Ted Cruz: Democrats Contrived GOP Contraception Threat in 2012

GOP 2016 contender Ted Cruz is turning the tables on a question about abortion, observing that the Democrats know abortion is highly controversial, so much so that in 2012 they plotted to fabricate the narrative that Republicans wanted to ban contraceptives rather than broadcast their own support of abortion-on-demand.

Cruz responded to host Chuck Todd during an MSNBC town hall:

Name the last presidential race where Democrats campaigned trumpeting their support for abortion. You think about the 2012 election. The 2012 election the Democrats focused over and over again on the war on women, which was a totally made up threat. But it focused on contraceptives. It wasn’t on abortion. It was on contraceptives…Listen, I have been around conservatives my entire life. I have never met a single human being, in any place, who wanted to ban contraceptives.

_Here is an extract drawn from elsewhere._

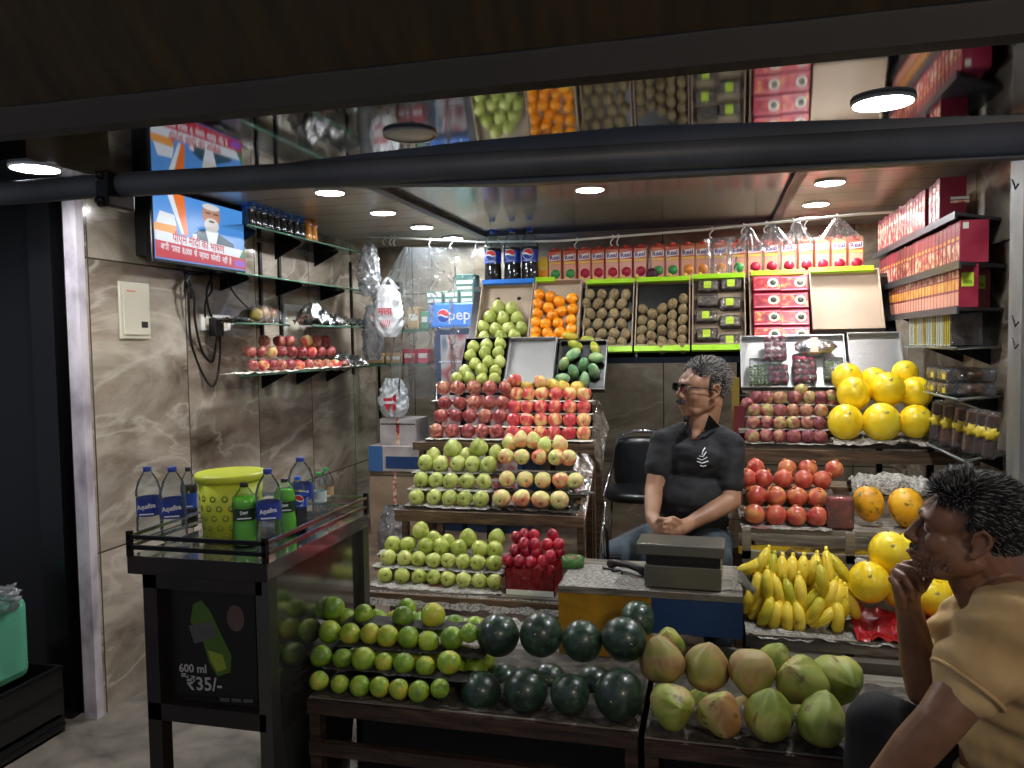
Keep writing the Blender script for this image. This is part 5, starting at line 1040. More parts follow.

“There’s some people that are not thrilled with it,” Todd said. “Not for religious reasons.”

Cruz replied:

Listen. There are people who because of their faith don’t use contraceptives. That’s – you have a right to follow your faith. That’s not my faith. I’m Southern Baptist. My faith doesn’t have a problem with contraceptives but I respect those whose faith differs from mine and the great thing about our country is you can live according to your faith. If you’re faith says don’t use birth control then you don’t use it. You know, in my family, I’ve joked. Heidi and I have two little girls. I’m very glad we don’t have 17.

Cruz then interjected two of the left’s favorite words – “tolerance” and “diversity” – and used them to explain how Christians of different faith traditions respect each other’s beliefs on contraception, yet are still pro-life:

You know, we can have some tolerance and some diversity. But the fact that the Democrats had to create this made up threat on contraceptives shows that most Americans want to protect life. And I hope that we have a culture that values every human life from the moment of conception to the moment of natural death.

In July of 2014, Cruz blasted Senate Democrats for their effort to overturn the Supreme Court’s Hobby Lobby decision that President Barack Obama’s HHS contraceptive mandate violates the Religious Freedom Restoration Act (RFRA). In addition, he criticized the Obama administration for punishing the Little Sisters of the Poor and waging war against the Catholic Church by coercing these religious groups to provide free contraceptives and abortion-inducing drugs to their employees when these items violate the tenets of their faith.

Cruz resisted Todd’s questions on the issue of “personhood,” or assigning constitutional rights to the unborn. Nevertheless, he did sign a pledge in Georgia last year to support a personhood amendment to the U.S. Constitution.

Though pro-life activists believe in the dignity of human life from conception, some leaders have opposed “personhood” efforts as a legislative strategy in the states because they generally fail to be approved in anticipation of not being upheld by the Supreme Court.

“I told you I’m not going to get into the labels, but what I will say is we should protect life,” Cruz said after being pressed by Todd on the issue.

Cruz reiterated that he is not interested in restricting birth control or in vitro fertilization.

“I think parents who are struggling to create life, to have a child, that is a wonderful thing,” he said.